On their first post on this subject, I asked if they were going to do some response modelling based not only on the message, but on profile features like spirituality, math ability, desire for love, etc.

No reply, unfortunately.


No reply, unfortunately.

There's a joke here somewhere...


Maybe khafra should have put "zombie" in the first post?


The main problem, I think, was opening with "hi ur pretty"


OKCupid seems to attract a hipper crowd more likely to not be religious, compared with eHarmony which has a pretty clear Christian vibe to it which would likely attract users who would reply more readily to 'god' than 'atheist'.


Well its probably true that eHarmony will attract more Christians than OkCupid. But I wonder if Christians or atheists are more likely to try OkCupid.

According to Wikipedia, 78.4% of people in the US are Christian.

http://en.wikipedia.org/wiki/Religion_in_the_United_States

I wonder what the numbers show for OkCupid members.

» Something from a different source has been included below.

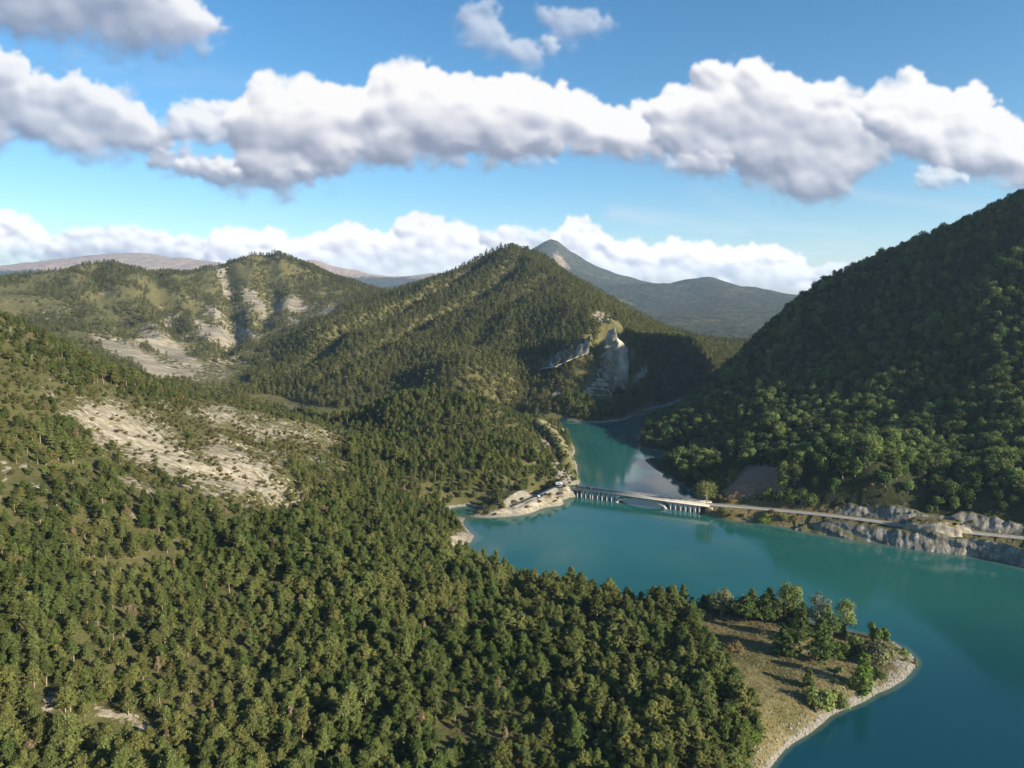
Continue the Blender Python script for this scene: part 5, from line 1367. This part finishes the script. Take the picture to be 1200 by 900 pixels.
    cloud([(165, 176, 194), (205, 178, 208), (240, 176, 218), (280, 176, 230), (320, 180, 234), (360, 176, 222), (410, 176, 206)], 0.62, 0.80, 2.6, 0.9, 9, 38, 1.9, 0.4)
    cloud([(205, 188, 200), (235, 184, 206), (265, 184, 212), (295, 188, 212), (312, 196, 208)], 0.9, 0.75, 2.0, 0.75, 31, 20, 1.3)
    # the big sunlit band
    cloud([(262, 150, 180), (278, 118, 200), (296, 84, 210), (314, 76, 212), (334, 86, 212), (362, 85, 210), (392, 95, 204), (415, 104, 198), (430, 95, 196), (446, 79, 196), (466, 72, 196), (490, 73, 196), (512, 79, 198),
           (540, 85, 198), (562, 91, 196), (585, 87, 194), (605, 83, 190), (625, 90, 188), (645, 102, 186), (662, 98, 186), (685, 107, 188), (705, 117, 188), (735, 119, 190), (760, 121, 190), (785, 117, 188), (815, 119, 180)], 1.06, 0.46, 1.0, 1, 10, 50, 1.1, 0.5)
    cloud([(760, 132, 172), (782, 104, 186), (802, 88, 194), (825, 74, 202), (850, 68, 210), (880, 66, 222), (905, 69, 232), (925, 80, 242), (945, 90, 247), (965, 88, 247), (985, 92, 246), (1005, 102, 230), (1025, 114, 204), (1048, 130, 180)], 0.93, 0.60, 1.4, 1, 11, 48, 1.35, 0.50)
    cloud([(1004, 128, 148), (1026, 96, 164), (1045, 82, 174), (1065, 77, 182), (1085, 88, 194), (1105, 97, 204), (1125, 97, 208), (1140, 95, 212), (1155, 108, 215), (1175, 122, 218), (1200, 146, 220), (1230, 168, 220), (1265, 190, 214)], 1.05, 0.62, 1.1, 1, 12, 46, 1.0, 0.38)
    cloud([(1070, 198, 220), (1100, 192, 224), (1135, 204, 218)], 0.9, 0.8, 2.0, 0.65, 13, 18, 1.3)
    cloud([(775, 180, 204), (820, 176, 208), (865, 180, 204)], 0.72, 0.85, 2.4, 0.6, 14, 22, 1.6)
    cloud([(595, 182, 198), (620, 180, 200), (655, 184, 196)], 0.72, 0.85, 2.6, 0.35, 32, 16, 1.6)
    # top-left dark cloud and the two small ones
    cloud([(-420, -160, 64), (-200, -170, 70), (-60, -150, 66), (0, -140, 62), (50, -120, 70), (110, -100, 66), (160, -70, 64), (200, -45, 64), (225, -20, 66), (248, 8, 66), (268, 36, 62)], 0.78, 0.52, 2.8, 0.9, 15, 64, 1.6, 0.6)
    cloud([(526, 18, 46), (546, 2, 52), (566, -2, 58), (582, 8, 66), (600, 32, 70), (618, 46, 78), (640, 60, 80)], 0.80, 0.9, 5.0, 0.52, 16, 30, 2.2, 0.3)
    cloud([(630, 8, 42), (655, 2, 48), (675, 0, 46), (700, 8, 36), (722, 14, 30)], 0.80, 0.9, 5.0, 0.5, 17, 30, 2.2, 0.3)
    cloud([(632, 40, 62), (645, 34, 70), (660, 44, 72)], 0.80, 0.9, 4.0, 0.5, 33, 20, 2.2)
    # invented clouds, unseen above the frame, added for the lake's reflections
    cloud([(300, -330, -250), (420, -370, -240), (560, -350, -235), (680, -330, -250), (760, -300, -260)], 1.0, 0.6, 1.2, 1, 18, 48)
    cloud([(820, -470, -420), (950, -500, -400), (1100, -490, -400), (1260, -460, -420)], 1.0, 0.6, 1.2, 1, 19, 48)
    cloud([(-300, -420, -330), (-120, -450, -320), (60, -430, -330), (150, -400, -350)], 1.0, 0.6, 1.2, 1, 20, 48)

    # resample to azimuth / elevation
    AZ, EL0, EL1, px = 62.0, -4.0, 54.0, 0.055
    nx, ny = int(2 * AZ / px), int((EL1 - EL0) / px)
    az = np.radians(np.linspace(-AZ, AZ, nx)); el = np.radians(np.linspace(EL0, EL1, ny))
    A, E_ = np.meshgrid(az, el)
    dx, dy, dz = np.sin(A) * np.cos(E_), np.cos(A) * np.cos(E_), np.sin(E_)
    f = dy * cp - dz * sp; up = dy * sp + dz * cp
    f = np.maximum(f, 0.05)
    pu = 600 + F * dx / f - U0; pv = 450 - F * up / f - V0
    ok = (pu > 1) & (pu < w - 2) & (pv > 1) & (pv < h - 2)
    pu = np.clip(pu, 0, w - 2); pv = np.clip(pv, 0, h - 2)
    i = pu.astype(int); j = pv.astype(int); fu = pu - i; fv = pv - j
    def samp(a): return (a[j, i] * (1 - fu) + a[j, i + 1] * fu) * (1 - fv) + (a[j + 1, i] * (1 - fu) + a[j + 1, i + 1] * fu) * fv
    a = samp(alpha) * ok; l = samp(lum)
    img = bpy.data.images.new('clouds', nx, ny, alpha=False, float_buffer=True)
    img.colorspace_settings.name = 'Non-Color'
    px4 = np.ones((ny, nx, 4), np.float32); px4[..., 0] = a; px4[..., 1] = l; px4[..., 2] = 0
    img.pixels.foreach_set(px4.reshape(-1)); img.update(); img.pack()
    return img, AZ, EL0, EL1

SUN_EL, SUN_AZ = 20.0, 121.5
world = bpy.data.worlds.new('World'); scene.world = world; world.use_nodes = True
nt = world.node_tree
bg = nt.nodes['Background']
sky = N(nt, 'ShaderNodeTexSky', sky_type='NISHITA', sun_disc=False)
sky.sun_elevation = R(SUN_EL); sky.sun_rotation = R(SUN_AZ); sky.altitude = 900; sky.air_density = 1.0; sky.dust_density = 0.4; sky.ozone_density = 2.2
SKYS = 0.076
img, AZ, EL0, EL1 = make_sky_image()
tc = N(nt, 'ShaderNodeTexCoord')
sx = N(nt, 'ShaderNodeSeparateXYZ'); nt.links.new(tc.outputs['Generated'], sx.inputs[0])
azn = math_(nt, 'ARCTAN2', sx.outputs[0], sx.outputs[1]); eln = math_(nt, 'ARCSINE', sx.outputs[2])
cu = math_(nt, 'ADD', math_(nt, 'MULTIPLY', azn, 1 / (2 * R(AZ))), 0.5)
cv = math_(nt, 'DIVIDE', math_(nt, 'SUBTRACT', eln, R(EL0)), R(EL1 - EL0))
cxyz = N(nt, 'ShaderNodeCombineXYZ'); nt.links.new(cu, cxyz.inputs[0]); nt.links.new(cv, cxyz.inputs[1])
it = N(nt, 'ShaderNodeTexImage', image=img, interpolation='Linear', extension='CLIP'); nt.links.new(cxyz.outputs[0], it.inputs[0])
sc3 = N(nt, 'ShaderNodeSeparateColor'); nt.links.new(it.outputs[0], sc3.inputs[0])
skyc = N(nt, 'ShaderNodeMix', data_type='RGBA', blend_type='MULTIPLY'); skyc.inputs[0].default_value = 1
nt.links.new(sky.outputs[0], skyc.inputs[6]); skyc.inputs[7].default_value = (SKYS, SKYS, SKYS, 1)
cc = ramp(nt, sc3.outputs[1], [(0.25, (0.11, 0.14, 0.20)), (0.5, (0.20, 0.225, 0.29)), (0.72, (0.37, 0.38, 0.43)), (0.9, (0.55, 0.545, 0.56)), (1.0, (0.62, 0.61, 0.60))])
hs_ = N(nt, 'ShaderNodeHueSaturation'); hs_.inputs['Hue'].default_value = 0.495; hs_.inputs['Saturation'].default_value = 1.28; nt.links.new(skyc.outputs[2], hs_.inputs['Color'])
gain = mapr(nt, eln, R(1.0), R(8.0), 1.04, 0.73)
ccg = N(nt, 'ShaderNodeVectorMath', operation='SCALE'); nt.links.new(cc, ccg.inputs[0]); nt.links.new(gain, ccg.inputs['Scale'])
mx = mixc(nt, sc3.outputs[0], hs_.outputs[0], ccg.outputs[0])
nt.links.new(mx, bg.inputs[0]); bg.inputs[1].default_value = 1.0

sd = bpy.data.lights.new('sun', 'SUN'); sd.energy = 5.0; sd.angle = R(0.53); sd.color = (1.0, 0.90, 0.73)
so = bpy.data.objects.new('sun', sd); col.objects.link(so)
so.rotation_euler = (R(90 - SUN_EL), 0, R(180 - SUN_AZ))

# ------------------------------------------------------------------ air
HAZE = 4.5e-5
if HAZE:
    X0, X1, Y0, Y1, Z0, Z1 = -13500, 13500, -5500, 15500, -30, 790
    hz = grid_mesh('haze', [(X0, Y0, Z0), (X1, Y0, Z0), (X1, Y1, Z0), (X0, Y1, Z0), (X0, Y0, Z1), (X1, Y0, Z1), (X1, Y1, Z1), (X0, Y1, Z1)],
                   [(0, 3, 2, 1), (4, 5, 6, 7), (0, 1, 5, 4), (1, 2, 6, 5), (2, 3, 7, 6), (3, 0, 4, 7)], smooth_=False)
    hz['kind'] = 'stuff'
    hm = bpy.data.materials.new('haze'); hm.use_nodes = True
    hm.node_tree.nodes.remove(hm.node_tree.nodes['Principled BSDF'])
    pv = hm.node_tree.nodes.new('ShaderNodeVolumePrincipled'); pv.inputs['Color'].default_value = (0.55, 0.74, 1.0, 1); pv.inputs['Density'].default_value = HAZE; pv.inputs['Anisotropy'].default_value = 0.2
    hm.node_tree.links.new(pv.outputs[0], hm.node_tree.nodes['Material Output'].inputs['Volume'])
    hz.data.materials.append(hm)

# ------------------------------------------------------------------ camera
cam = bpy.data.cameras.new('camera'); co = bpy.data.objects.new('camera', cam); col.objects.link(co)
cam.sensor_width = 36; cam.lens = 36 * F / 1200; cam.clip_start = 0.5; cam.clip_end = 60000
co.location = (0, 0, H * S); co.rotation_euler = (math.pi / 2 - PITCH, 0, 0)
scene.camera = co

vs = scene.view_settings
vs.view_transform = 'Standard'; vs.look = 'None'; vs.exposure = 1.2; vs.gamma = 1.0; vs.use_curve_mapping = False
scene.render.engine = 'CYCLES'
cy = scene.cycles
cy.use_denoising = True
cy.max_bounces = 5; cy.diffuse_bounces = 2; cy.glossy_bounces = 2; cy.transmission_bounces = 2; cy.volume_bounces = 0; cy.transparent_max_bounces = 4
cy.caustics_reflective = False; cy.caustics_refractive = False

Compare "Oh, hey, I see you're a Christian too." and "I hope we can grow and enjoy God's love together.". The latter seems to connote much more devotion than the former. I would bet that "God" is more likely to be used in a devoted sense than "Christian". I would further bet that the devoted can find each other at church and/or devoted language from a man to a woman in the first contact doesn't come off well. (Disclaimer: poster is an atheist who was raised Christian but does not intend to bash religion in this particular post.)


Might also be because of things like "god damnit, ur hot". I got the feeling that they didn't really look into confounding variables, like common sentences that trigger multiple rules.


Right, that's more or less what I was thinking.


I agree with "I hope we can grow and enjoy God's love together." being a little freaky to tell someone online.


"God" is also sprinkled fairly liberally around some common phrases. "Oh my God" comes to mind, shouldn't be hard to think of a dozen others on your own.

I can't stay if these conditions are accounted for, of course.